Karlis Skrastins was on that plane.  Former Star, Karlis Skrastins.  To be honest, his death is affecting me more than anything else that’s happened this offseason.  I’ve never lost a Star so fresh in my mind.  Peter Zezel is the last one I can think of, and he played for them a long time ago.  But Skrastins.  Just five months ago, he was part of the push to the playoffs.  Skrastins, like that playoff push, lasted up until the very last game of the season, because that’s how Scratch was.
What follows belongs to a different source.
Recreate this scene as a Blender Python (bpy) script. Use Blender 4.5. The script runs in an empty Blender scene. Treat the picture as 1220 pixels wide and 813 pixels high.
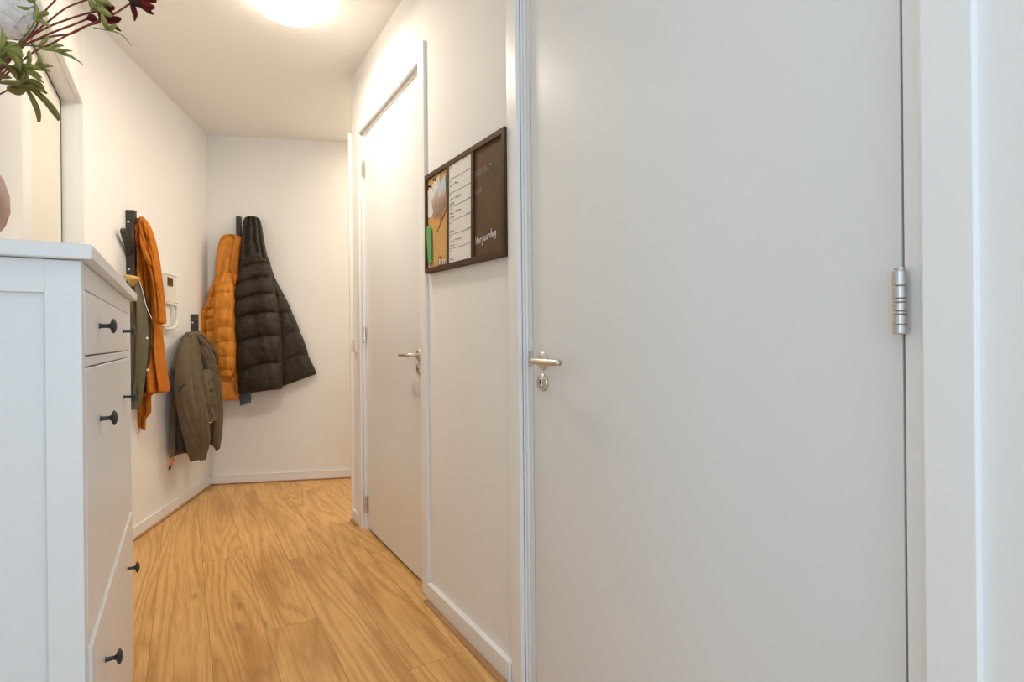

Durable.  Reliable.  Amazing.

He was a real iron man, who rarely missed a game.  A stay-at-home defenseman who kept us in the running long after we should have been.

My favorite memory of Karlis Skrastins remains the game in fall 2010 when he scored two goals against the Detroit Red Wings.  Here you had Karlis Skrastins, a guy who never scores.  Ever.  And he scored two goals in one game, his only goals on the year.  I just remember exclaiming how crazy it was, and it cemented my already burgeoning love for him.

I really, really wanted him to stay with the Stars, but obviously that didn’t happen.  And so this horrible, horrible event did.

Also killed in the crash was Pavol Demitra, one of those “damn Canucks,” yet one of the few that I ever liked.  Less notable are the 40+ others, who I will mourn just as greatly as Scratch and Demitra.

I can barely form words about this, and I’ve been shaking and crying ever since I heard the news.  The world needs to stop treating our hockey family so cruelly.  Please.

RIP you guys.

And Scratch…a Dallas Star is forever.  You will be missed.